Luego de preguntarse en qué se puede creer hoy en día, Evangelos sigue con las preguntas: “¿En la leyenda de Orfeo, con la cabeza que rueda por la corriente del Evros, siempre llorando a su Eurídice? ¿Y por qué creer que Evangelos hizo el servicio militar durante la Grecia de los coroneles, por qué creer que tiraron por la borda a su abuela en el mar de Esmirna en 1922 o que un comerciante de armas llamado Barbaros financia todos los partidos griegos a cambio de renovar contratos millonarios de armamentos con Alemania? A esta altura, Evangelos sólo está seguro de una cosa: le va a decir a Andrómeda, su hija, que no se sienta obligada a ponerle a la chiquita el nombre de las dos abuelas, Eleni y Elena. ¿Por qué siempre tiene que repetirse la historia?”. Toda novela policial es, siempre, una novela histórica. En la contratapa, se presenta El muro griego como una obra cuyo telón de fondo es la crisis griega de 2010 (recuerdo cuando Merkel preguntó por qué el país no vendía una de sus islitas tan lindas para pagar sus deudas). Sin embargo, lo que se narra en ella va más allá de esa crisis. Habla de algo que está ocurriendo en este mismo momento: emigrantes que tratan de entrar ilegalmente en el “paraíso” de la Unión Europea.
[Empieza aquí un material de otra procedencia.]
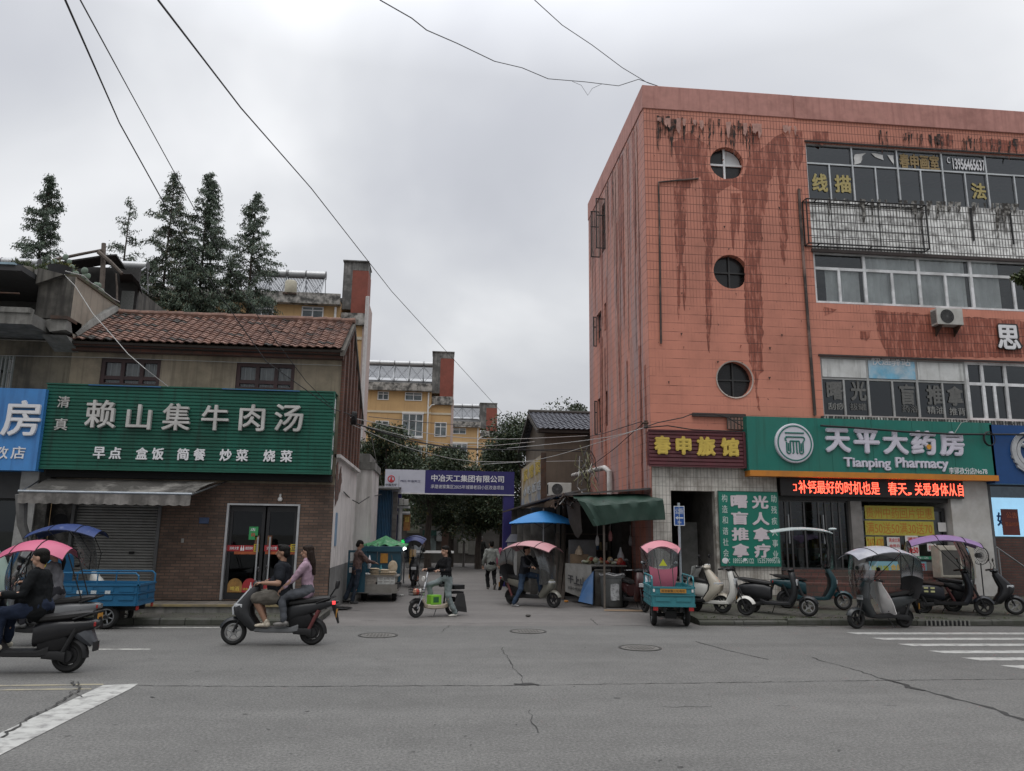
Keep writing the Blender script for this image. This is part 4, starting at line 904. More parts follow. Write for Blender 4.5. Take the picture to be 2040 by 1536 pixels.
# ================= restaurant with tiled roof =================
YL=18.6; XRr=-2.5; XLl=-8.9
STUC=M('tan_stucco',(.27,.225,.165),.92,var=.16,vs=1.2,dirt=(.085,.072,.055),damt=.7,ds=.7,dth=.52,streak=(.10,.082,.062),samt=.5,sth=.53,bump=.15,bs=30)
RB_=bricks('red_old_brick','y',(.18,.075,.05),(.13,.055,.04),(.10,.075,.06),.24,.07,.012,dirt=(.06,.04,.033),damt=.6,dth=.5)
BB=bricks('brown_facing_brick','x',(.17,.105,.076),(.11,.07,.053),(.07,.058,.048),.22,.07,.010,var=.3,dirt=(.05,.042,.036),damt=.5,dth=.55)
WPL=M('dirty_white_plaster',(.64,.61,.59),.9,var=.07,vs=1.5,dirt=(.27,.25,.235),damt=.55,ds=.8,dth=.53,streak=(.26,.24,.22),samt=.5,sth=.54,bump=.08,bs=20)
CEMW=M('cement_skirt',(.17,.17,.165),.9,var=.15,dirt=(.1,.1,.095),damt=.6)
rt=thing('tiled_roof_restaurant','two storey restaurant building with red clay tile roof and green sign','building',(-5.7,YL,0))
FL=lambda u,z,d:(u,YL+d,z)
PL=lambda px,py: P(px,py,YL)
wA=(PL(203,713),PL(316,770)); wB=(PL(472,722),PL(585,772))
h1_=(wA[0].x,wA[1].x,5.25,wA[0].z); h2_=(wB[0].x,wB[1].x,5.25,wB[0].z)
zdr=2.48; dA=(PL(455,1007).x,PL(597,1005).x,.31,zdr); sA=(PL(151,1000).x,PL(320,1000).x,.31,2.52)
m=MB(); wallgrid(m,FL,XLl,XRr,3.0,6.36,[h1_,h2_],.18); m.build('upper_wall',STUC,rt,w=True)
m=MB(); wallgrid(m,FL,XLl,XRr,.31,3.0,[dA,sA],.25); m.build('brick_front',BB,rt,w=True)
sl_=MB(); yr,zr=20.15,7.5; yb=23.6; zb=5.4
S=lambda u,z,d:(XRr-d,u,z)
sl_.add([S(YL,3.72,0),S(yb-.2,3.72,0),S(yb-.2,zb,0),S(yr,zr-.06,0),S(YL,6.3,0)],[(0,1,2,3,4)])
pw=MB(); pw.add([(XLl,YL,0),(XLl,yb-.2,0),(XLl,yb-.2,zb),(XLl,yr,zr-.06),(XLl,YL,6.3)],[(0,1,2,3,4)]); pw.build('party_wall',STUC,rt,w=True)
for i in range(7):
    y=YL+.04+i*.72
    zt2=min(zr-.15-(yr-y)*.72 if y<yr else zr-.15-(y-yr)*.63,9)
    sl_.box((XRr-.02,y,3.72),(XRr+.07,y+.26,zt2),0)
sl_.build('gable_wall',RB_,rt,w=True)
m=MB(); m.add([S(YL,0,0),S(yb-.2,0,0),S(yb-.2,3.72,0),S(YL,3.72,0)],[(0,1,2,3)]); m.box((XRr-.05,YL,3.66),(XRr+.1,yb-.2,3.74)); m.add([(XLl,yb-.2,0),(XRr,yb-.2,0),(XRr,yb-.2,zb),(XLl,yb-.2,zb)],[(0,1,2,3)]); m.build('side_plaster',WPL,rt,w=True)
m=MB(); m.box((XRr-.02,YL+.0,.0),(XRr+.012,yb,1.05)); m.build('skirting',CEMW,rt,w=True)
m=MB(); x=XRr+.03; xx=random.Random(5)
pts=[(YL,2.9),(YL,3.5),(YL+.3,3.6),(YL+.5,3.1),(YL+.9,3.55),(YL+1.2,3.2),(YL+.7,2.7),(YL+.2,2.5)]
stain(m,pts,S,.015,0,xx,.06); m.build('peeled_plaster',RB_,rt,w=True,fix=False)
# roof tiles
CT=[M('clay_tile_%d'%i,c,.85,var=.25,vs=9,dirt=(.05,.04,.035),damt=.5,ds=3,dth=.55,bump=.1) for i,c in enumerate([(.185,.098,.072),(.15,.08,.062),(.21,.12,.092),(.095,.055,.045),(.042,.038,.034)])]
rmb=MB(); rx=random.Random(11)
def tile_slope(mb,x0,x1,ye,ze,yt,zt_,tw,rows,drop=.035,amp=.022,mats=5):
    nx=int((x1-x0)/tw); tw=(x1-x0)/nx; sub=4
    d=Vector((0,yt-ye,zt_-ze)); Ls=d.length; d.normalize(); nrm=Vector((0,-d.z,d.y)); nrm=nrm if nrm.z>0 else -nrm
    for r in range(rows):
        a,b=r/rows,(r+1)/rows+.012
        jz=[rx.uniform(-.007,.007) for _ in range(nx+1)]
        def pt(i,t,lift):
            u=i/sub; k=int(min(u,nx-1)); wv=amp*math.cos(2*math.pi*(u-.1)); 
            p=Vector((x0+u*tw,ye,ze))+d*(t*Ls); return p+nrm*(lift+wv+jz[k])
        lo=[pt(i,a,drop) for i in range(nx*sub+1)]; hi=[pt(i,b,.002) for i in range(nx*sub+1)]; un=[q-nrm*drop*.9 for q in lo]
        cell=[(rx.choices(range(mats),[5,4,4,1.2,.0][:mats])[0] if mnoise.noise(Vector((i*.16,r*.5,3)))<.27 or rx.random()<.25 else (min(mats-1,4) if rx.random()<.75 else min(mats-1,3))) for i in range(nx)]
        mb.sheet([lo,hi],mf=lambda i,j:cell[min(nx-1,j//sub)]); mb.sheet([un,lo],mf=lambda i,j:cell[min(nx-1,j//sub)])
ye,ze=18.22,6.30
tile_slope(rmb,-8.85,-2.47,ye,ze,yr,zr,.2,17,.03,.02)
tile_slope(rmb,-8.85,-2.47,yb+.1,zb-.05,yr,zr,.212,12)
rmb.build('tile_roof',CT,rt,w=True,fix=False,smooth=False)
m=MB()
for i in range(17): x=-8.85+i*.378; m.tube([(x,yr,zr+.03+rx.uniform(-.01,.01)),(x+.39,yr,zr+.035+rx.uniform(-.012,.012))],[.075,.085],8)
m.build('ridge_tile_row',CT[2],rt,w=True,smooth=True)
m=MB(); m.prism([(ye+.0,ze-.05),(yr,zr-.03),(yr,zr-.2),(ye,ze-.2)],'x',-2.50,-2.40); m.prism([(yr,zr-.03),(yb+.1,zb-.08),(yb+.1,zb-.22),(yr,zr-.2)],'x',-2.50,-2.40); m.build('verge_board',M('verge_mortar',(.10,.09,.078),.9,dirt=(.05,.045,.04)),rt,w=True)
m=MB(); m.box((-8.85,YL-.30,6.16),(-2.45,YL-.02,6.24)); m.box((-8.85,YL-.16,6.07),(-2.45,YL-.01,6.157)); m.build('eaves_moulding',bricks('eaves_brick','x',(.15,.06,.042),(.12,.05,.036),(.07,.05,.042),.24,.08,.01,dirt=(.05,.04,.035)),rt,w=True)
m=MB(); m.prism([(ye-.02,ze-.06),(YL,ze-.0),(YL,ze-.06),(ye,ze-.11)],'x',-8.85,-2.45); m.build('eaves_board',M('dark_eaves',(.035,.028,.024),.9),rt,w=True)
m=MB(); m.tube([(-8.8,ye+.15+0*i,ze+.1) for i in (0,)]+[(-8.75,19.2,7.0),(-8.7,yr,zr+.1)],[.10,.14,.12],7); m.build('mortar_flashing',CONC,rt,w=True)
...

La novela arranca cuando se encuentra una cabeza y no el cuerpo al que tenía que estar unida. Una buena metáfora, una cabeza separada del cuerpo no puede hacer una de las cosas fundamentales para la que sirve una cabeza: pensar. Podríamos agregar: soñar. O sea que se ha transformado en una máquina inútil. Todo lo contrario del sistema represivo de control lanzado contra la marea de gente que huye de sus países para entrar a Europa. Ese sistema de control piensa y actúa y se corrompe. Mata, viola y hace negocios. En la novela no falta un prostíbulo donde se esclaviza a chicas extranjeras. Y acá me quiero detener en un personaje que es central: Polina, la prostituta rusa a la que encuentra la policía y que habla con Evangelos contándole ¿todo? La voz de este personaje femenino le da una vuelta de tuerca discursiva al texto, su voz logra lo que la buena literatura debe lograr: vida. Porque se puede escribir bien, correctamente, pero lo que importa es que el texto literario esté vivo. Y, lo sabemos, la vida es un asunto sucio. Una voz viva emociona.
Hay dos mujeres centrales a la hora de pensar El muro griego. Una ya la mencioné, es Polina, que se mete a trabajar de escort porque quiere comprarse un departamento en Moscú, donde estudia una carrera universitaria. La otra es la hija de Evangelos, que acaba de ser madre de una niña. La hija de Evangelos se llama Andrómeda. Según la mitología, Andrómeda sigue a Perseo y tienen una hija. Perseo era un semidiós, hijo de Zeus y de la mortal Dánae. Polidectes, que se había enamorado de Dánae, pensó que Perseo estorbaba sus planes y lo amenazó con cortar la cabeza de su madre si no le traía la cabeza de la Medusa, una de las tres gorgonas que habitaban en la isla de Serifos. Uno de los aciertos de Verdan es trabajar así en capas lo que significa “perder la cabeza”, en una novela que no la pierde.
Nicolas Verdan, El muro griego, traducción de Estela Consigli, Serapis, 2023, 206 págs.